[Scripts that build scenes]
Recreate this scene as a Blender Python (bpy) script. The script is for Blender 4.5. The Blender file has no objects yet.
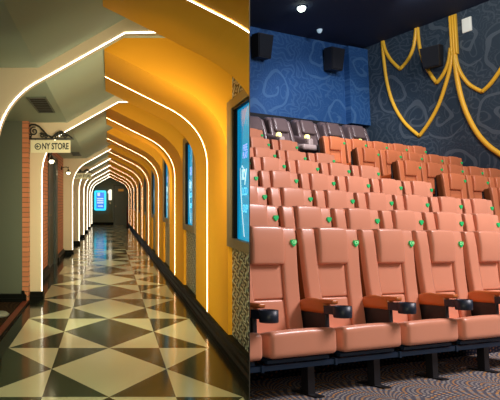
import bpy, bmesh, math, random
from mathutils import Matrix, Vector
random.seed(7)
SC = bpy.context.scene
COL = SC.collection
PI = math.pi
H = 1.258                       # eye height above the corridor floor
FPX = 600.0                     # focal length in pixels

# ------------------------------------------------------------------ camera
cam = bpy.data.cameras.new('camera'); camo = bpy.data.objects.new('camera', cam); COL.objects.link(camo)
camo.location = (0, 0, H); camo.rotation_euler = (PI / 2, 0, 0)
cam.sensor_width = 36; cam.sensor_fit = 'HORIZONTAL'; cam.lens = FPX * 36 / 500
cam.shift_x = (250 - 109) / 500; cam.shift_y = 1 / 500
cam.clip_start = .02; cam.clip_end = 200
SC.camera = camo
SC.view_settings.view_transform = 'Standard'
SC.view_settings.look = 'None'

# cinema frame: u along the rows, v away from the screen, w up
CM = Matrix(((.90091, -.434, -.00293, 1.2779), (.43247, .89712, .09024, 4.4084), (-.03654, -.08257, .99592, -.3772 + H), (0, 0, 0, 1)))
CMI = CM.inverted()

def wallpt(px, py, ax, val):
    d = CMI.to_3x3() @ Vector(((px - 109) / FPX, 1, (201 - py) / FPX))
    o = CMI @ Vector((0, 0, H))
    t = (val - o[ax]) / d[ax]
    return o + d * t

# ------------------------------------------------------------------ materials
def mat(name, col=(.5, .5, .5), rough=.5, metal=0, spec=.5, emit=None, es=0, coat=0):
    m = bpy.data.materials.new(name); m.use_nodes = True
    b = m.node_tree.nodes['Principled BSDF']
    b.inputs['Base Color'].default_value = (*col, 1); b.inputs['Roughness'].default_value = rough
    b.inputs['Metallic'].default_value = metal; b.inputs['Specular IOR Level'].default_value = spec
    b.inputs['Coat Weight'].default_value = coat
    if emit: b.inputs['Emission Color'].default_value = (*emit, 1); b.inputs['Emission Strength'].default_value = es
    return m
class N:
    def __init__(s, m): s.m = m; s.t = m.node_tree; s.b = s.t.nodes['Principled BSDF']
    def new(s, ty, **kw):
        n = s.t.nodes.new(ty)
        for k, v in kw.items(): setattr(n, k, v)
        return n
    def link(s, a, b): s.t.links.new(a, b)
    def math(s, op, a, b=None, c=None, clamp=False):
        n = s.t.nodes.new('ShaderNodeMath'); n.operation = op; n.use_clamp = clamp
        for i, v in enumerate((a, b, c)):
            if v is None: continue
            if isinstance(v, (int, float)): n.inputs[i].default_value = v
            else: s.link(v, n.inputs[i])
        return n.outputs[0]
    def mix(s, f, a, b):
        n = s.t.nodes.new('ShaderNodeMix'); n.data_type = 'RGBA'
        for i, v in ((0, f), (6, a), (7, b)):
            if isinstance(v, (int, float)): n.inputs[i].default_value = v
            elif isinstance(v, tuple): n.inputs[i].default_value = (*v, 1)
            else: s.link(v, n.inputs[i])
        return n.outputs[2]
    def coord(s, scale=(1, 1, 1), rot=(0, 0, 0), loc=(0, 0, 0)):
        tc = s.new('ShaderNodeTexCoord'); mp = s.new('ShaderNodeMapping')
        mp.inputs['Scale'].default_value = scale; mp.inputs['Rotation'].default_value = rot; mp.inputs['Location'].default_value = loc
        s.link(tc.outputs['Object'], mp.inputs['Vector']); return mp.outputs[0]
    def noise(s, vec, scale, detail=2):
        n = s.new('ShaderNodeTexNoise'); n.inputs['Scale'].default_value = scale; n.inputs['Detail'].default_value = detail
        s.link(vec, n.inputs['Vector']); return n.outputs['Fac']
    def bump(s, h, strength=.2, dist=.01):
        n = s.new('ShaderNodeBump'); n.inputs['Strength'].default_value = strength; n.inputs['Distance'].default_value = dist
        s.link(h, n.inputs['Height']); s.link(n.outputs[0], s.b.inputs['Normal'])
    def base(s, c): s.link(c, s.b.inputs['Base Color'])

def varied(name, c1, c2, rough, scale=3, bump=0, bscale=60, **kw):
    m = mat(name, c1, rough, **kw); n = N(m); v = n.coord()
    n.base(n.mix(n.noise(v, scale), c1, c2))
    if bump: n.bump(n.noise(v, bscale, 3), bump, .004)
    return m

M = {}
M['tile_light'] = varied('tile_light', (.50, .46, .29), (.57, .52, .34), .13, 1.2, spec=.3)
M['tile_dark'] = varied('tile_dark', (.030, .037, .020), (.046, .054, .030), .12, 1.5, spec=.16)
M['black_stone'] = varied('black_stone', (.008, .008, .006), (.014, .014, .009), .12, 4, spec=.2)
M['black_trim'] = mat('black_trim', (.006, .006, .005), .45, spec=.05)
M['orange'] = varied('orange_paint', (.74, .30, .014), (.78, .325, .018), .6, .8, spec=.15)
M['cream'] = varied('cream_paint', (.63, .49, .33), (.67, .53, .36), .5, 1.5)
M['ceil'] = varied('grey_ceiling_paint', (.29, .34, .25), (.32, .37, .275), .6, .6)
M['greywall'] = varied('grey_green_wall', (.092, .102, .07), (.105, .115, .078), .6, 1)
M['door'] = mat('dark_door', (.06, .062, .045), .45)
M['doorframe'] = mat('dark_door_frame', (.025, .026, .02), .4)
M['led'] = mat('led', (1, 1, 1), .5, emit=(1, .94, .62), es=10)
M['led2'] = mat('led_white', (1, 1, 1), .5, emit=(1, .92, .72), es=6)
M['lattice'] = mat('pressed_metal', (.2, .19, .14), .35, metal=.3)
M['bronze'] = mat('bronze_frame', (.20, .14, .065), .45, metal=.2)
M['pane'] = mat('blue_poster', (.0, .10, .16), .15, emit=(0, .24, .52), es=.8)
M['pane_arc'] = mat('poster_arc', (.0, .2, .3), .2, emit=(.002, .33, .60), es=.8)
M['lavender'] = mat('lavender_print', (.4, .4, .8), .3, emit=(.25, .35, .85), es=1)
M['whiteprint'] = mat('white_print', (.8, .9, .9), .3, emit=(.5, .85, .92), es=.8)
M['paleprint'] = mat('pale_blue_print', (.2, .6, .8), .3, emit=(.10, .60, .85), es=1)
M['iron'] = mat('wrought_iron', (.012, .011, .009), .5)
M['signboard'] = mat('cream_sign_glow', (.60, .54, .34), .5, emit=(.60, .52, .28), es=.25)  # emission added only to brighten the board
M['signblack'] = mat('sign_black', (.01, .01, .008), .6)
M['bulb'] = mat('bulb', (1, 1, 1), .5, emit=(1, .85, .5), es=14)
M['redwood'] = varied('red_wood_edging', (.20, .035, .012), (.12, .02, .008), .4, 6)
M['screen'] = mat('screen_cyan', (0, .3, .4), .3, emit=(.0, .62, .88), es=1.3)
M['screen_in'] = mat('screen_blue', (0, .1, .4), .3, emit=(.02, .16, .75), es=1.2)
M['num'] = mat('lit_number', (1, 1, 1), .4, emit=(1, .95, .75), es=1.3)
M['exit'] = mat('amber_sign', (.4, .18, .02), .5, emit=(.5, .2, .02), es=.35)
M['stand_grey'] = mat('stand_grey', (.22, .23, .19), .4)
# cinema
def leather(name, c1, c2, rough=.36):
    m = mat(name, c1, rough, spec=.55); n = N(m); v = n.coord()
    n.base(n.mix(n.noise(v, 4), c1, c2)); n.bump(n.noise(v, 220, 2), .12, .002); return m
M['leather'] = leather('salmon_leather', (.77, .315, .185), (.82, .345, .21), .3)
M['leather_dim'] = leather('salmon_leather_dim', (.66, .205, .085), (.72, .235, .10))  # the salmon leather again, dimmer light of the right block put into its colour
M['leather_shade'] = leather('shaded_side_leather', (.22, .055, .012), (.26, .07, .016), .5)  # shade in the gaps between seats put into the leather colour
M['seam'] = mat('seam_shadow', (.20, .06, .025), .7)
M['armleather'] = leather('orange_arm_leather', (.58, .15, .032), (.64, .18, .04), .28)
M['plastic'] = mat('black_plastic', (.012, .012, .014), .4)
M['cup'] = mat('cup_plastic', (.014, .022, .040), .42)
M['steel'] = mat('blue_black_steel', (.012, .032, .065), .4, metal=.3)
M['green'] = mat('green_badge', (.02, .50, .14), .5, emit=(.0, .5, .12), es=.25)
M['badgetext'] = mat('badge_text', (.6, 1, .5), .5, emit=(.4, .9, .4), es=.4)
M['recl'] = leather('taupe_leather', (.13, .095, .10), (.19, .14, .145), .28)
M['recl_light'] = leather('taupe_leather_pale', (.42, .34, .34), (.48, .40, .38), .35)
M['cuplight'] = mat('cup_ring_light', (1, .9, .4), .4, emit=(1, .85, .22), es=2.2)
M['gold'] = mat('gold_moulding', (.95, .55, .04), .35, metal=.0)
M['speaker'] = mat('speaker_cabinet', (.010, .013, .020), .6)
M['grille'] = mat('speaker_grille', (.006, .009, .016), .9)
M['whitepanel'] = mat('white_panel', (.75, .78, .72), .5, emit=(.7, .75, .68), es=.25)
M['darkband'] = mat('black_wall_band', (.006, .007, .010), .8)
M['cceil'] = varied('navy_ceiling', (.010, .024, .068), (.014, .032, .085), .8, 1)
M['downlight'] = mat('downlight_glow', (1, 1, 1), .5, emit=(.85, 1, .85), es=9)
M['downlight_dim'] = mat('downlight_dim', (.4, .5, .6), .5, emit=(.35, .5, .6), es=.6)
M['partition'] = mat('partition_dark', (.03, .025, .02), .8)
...
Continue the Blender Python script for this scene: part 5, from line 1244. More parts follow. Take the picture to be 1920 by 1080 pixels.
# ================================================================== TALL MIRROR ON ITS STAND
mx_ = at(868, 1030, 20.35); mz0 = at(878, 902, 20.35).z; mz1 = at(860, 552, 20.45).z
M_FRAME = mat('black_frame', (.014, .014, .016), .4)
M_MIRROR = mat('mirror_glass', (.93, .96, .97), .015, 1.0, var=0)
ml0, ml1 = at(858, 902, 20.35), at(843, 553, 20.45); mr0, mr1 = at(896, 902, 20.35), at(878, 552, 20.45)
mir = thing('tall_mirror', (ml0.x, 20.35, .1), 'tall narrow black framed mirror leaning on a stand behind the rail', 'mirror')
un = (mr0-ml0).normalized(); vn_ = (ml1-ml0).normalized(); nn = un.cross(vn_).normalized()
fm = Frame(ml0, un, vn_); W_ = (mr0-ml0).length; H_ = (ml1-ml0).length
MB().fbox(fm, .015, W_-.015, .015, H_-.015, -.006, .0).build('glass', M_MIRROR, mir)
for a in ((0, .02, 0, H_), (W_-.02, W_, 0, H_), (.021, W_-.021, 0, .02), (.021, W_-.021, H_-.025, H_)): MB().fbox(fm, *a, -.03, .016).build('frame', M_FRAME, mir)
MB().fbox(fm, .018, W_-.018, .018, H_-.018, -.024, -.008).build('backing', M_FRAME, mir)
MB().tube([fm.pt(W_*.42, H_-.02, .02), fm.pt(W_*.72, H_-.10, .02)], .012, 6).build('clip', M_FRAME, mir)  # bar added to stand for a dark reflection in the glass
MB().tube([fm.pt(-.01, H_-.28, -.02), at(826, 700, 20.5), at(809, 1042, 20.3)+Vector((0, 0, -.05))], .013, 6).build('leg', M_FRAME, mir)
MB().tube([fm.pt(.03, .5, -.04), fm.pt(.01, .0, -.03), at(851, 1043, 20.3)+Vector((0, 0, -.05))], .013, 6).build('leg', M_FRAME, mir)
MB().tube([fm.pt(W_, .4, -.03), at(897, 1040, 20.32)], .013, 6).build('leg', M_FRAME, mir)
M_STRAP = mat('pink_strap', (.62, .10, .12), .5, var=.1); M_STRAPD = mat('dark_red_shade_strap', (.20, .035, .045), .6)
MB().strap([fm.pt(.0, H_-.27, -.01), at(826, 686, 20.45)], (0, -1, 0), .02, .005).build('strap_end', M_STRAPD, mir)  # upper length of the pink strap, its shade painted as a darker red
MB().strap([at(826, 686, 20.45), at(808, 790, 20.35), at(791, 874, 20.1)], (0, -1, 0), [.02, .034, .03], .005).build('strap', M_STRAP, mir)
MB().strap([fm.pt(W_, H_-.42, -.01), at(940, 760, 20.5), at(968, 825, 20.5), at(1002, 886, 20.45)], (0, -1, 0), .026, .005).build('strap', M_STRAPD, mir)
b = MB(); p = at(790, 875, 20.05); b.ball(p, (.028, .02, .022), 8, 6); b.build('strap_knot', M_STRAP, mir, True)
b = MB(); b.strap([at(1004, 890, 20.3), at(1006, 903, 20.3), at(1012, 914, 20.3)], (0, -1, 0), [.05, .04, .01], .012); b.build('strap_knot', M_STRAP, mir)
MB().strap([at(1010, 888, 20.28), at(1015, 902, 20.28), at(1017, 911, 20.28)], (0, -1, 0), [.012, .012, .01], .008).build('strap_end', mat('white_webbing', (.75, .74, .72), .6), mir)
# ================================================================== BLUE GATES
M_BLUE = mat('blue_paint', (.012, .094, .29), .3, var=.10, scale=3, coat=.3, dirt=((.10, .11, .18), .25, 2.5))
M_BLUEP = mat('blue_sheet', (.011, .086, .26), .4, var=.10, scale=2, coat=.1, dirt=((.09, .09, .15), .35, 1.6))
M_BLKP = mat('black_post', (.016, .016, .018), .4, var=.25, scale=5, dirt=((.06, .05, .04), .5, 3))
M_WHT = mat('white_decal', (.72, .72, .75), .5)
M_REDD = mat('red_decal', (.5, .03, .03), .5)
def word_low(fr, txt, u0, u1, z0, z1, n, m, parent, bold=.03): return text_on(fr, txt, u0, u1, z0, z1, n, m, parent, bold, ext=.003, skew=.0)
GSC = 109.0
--
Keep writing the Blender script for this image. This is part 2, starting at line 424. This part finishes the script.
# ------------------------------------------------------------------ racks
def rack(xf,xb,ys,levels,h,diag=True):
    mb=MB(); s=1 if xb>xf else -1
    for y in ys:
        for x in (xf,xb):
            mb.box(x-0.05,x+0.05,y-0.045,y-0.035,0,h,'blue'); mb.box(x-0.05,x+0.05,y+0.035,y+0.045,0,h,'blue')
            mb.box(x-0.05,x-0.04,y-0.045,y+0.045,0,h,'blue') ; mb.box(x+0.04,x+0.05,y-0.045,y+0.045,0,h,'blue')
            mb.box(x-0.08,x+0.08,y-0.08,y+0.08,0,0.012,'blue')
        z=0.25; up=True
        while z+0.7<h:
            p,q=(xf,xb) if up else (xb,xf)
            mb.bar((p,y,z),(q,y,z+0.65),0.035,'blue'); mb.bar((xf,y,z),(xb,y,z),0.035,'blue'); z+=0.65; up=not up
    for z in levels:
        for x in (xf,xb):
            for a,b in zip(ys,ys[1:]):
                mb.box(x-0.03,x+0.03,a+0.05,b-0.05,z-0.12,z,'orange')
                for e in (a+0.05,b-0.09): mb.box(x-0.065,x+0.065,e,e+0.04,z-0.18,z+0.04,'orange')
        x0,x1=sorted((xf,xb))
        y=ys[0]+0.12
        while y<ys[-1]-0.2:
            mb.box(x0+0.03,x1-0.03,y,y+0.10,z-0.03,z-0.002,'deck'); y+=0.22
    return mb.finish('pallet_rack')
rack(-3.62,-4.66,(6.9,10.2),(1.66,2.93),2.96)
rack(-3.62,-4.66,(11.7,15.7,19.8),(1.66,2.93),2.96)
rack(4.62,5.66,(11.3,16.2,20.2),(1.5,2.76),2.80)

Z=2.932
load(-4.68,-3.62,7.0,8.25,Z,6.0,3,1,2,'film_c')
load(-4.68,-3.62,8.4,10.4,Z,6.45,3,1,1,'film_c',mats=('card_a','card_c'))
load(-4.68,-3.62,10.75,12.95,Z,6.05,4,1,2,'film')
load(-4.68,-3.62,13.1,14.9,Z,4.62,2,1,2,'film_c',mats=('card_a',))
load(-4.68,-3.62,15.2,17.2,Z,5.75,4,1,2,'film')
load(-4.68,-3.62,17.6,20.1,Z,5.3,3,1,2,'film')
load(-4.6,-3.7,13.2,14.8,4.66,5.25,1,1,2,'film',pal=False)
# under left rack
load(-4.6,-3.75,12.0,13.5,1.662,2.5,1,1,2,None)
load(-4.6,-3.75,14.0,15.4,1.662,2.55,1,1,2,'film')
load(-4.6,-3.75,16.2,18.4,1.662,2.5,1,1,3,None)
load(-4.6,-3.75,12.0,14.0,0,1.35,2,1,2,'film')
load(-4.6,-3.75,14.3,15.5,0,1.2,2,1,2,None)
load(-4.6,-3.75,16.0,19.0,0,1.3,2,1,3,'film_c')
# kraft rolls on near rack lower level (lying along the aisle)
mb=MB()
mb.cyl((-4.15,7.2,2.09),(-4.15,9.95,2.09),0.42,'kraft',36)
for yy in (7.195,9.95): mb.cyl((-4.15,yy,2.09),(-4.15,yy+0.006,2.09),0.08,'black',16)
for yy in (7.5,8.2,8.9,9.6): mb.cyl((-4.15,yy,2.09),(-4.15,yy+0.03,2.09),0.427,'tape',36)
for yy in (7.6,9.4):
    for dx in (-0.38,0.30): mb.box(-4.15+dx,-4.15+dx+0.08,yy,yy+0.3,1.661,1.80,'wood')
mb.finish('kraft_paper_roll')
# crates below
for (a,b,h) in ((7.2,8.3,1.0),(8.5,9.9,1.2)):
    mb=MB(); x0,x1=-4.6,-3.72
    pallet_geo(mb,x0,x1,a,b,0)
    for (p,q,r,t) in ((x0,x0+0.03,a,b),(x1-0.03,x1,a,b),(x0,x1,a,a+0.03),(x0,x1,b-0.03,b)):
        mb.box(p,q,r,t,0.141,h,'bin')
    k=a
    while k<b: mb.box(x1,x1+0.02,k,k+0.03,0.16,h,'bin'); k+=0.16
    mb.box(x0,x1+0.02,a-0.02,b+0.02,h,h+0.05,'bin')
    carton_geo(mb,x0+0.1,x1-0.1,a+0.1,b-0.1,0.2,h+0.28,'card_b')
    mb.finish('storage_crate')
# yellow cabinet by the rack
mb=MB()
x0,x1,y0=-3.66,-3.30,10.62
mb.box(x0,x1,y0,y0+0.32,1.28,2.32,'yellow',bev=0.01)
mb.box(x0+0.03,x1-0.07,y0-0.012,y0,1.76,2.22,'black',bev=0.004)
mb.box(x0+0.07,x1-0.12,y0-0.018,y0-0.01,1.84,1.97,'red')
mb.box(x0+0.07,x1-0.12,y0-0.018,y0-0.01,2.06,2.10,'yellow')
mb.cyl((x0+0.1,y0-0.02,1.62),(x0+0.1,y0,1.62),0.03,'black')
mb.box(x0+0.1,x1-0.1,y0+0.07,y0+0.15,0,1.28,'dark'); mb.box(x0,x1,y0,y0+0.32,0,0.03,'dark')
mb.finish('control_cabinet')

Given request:
For the listing above, identify each line bearing "from".

Output:
from mathutils import Matrix, Vector
# cinema frame: u along the rows, v away from the screen, w up
Continue the Blender Python script for this scene: part 5, from line 1244. More parts follow. Take the picture to be 1920 by 1080 pixels.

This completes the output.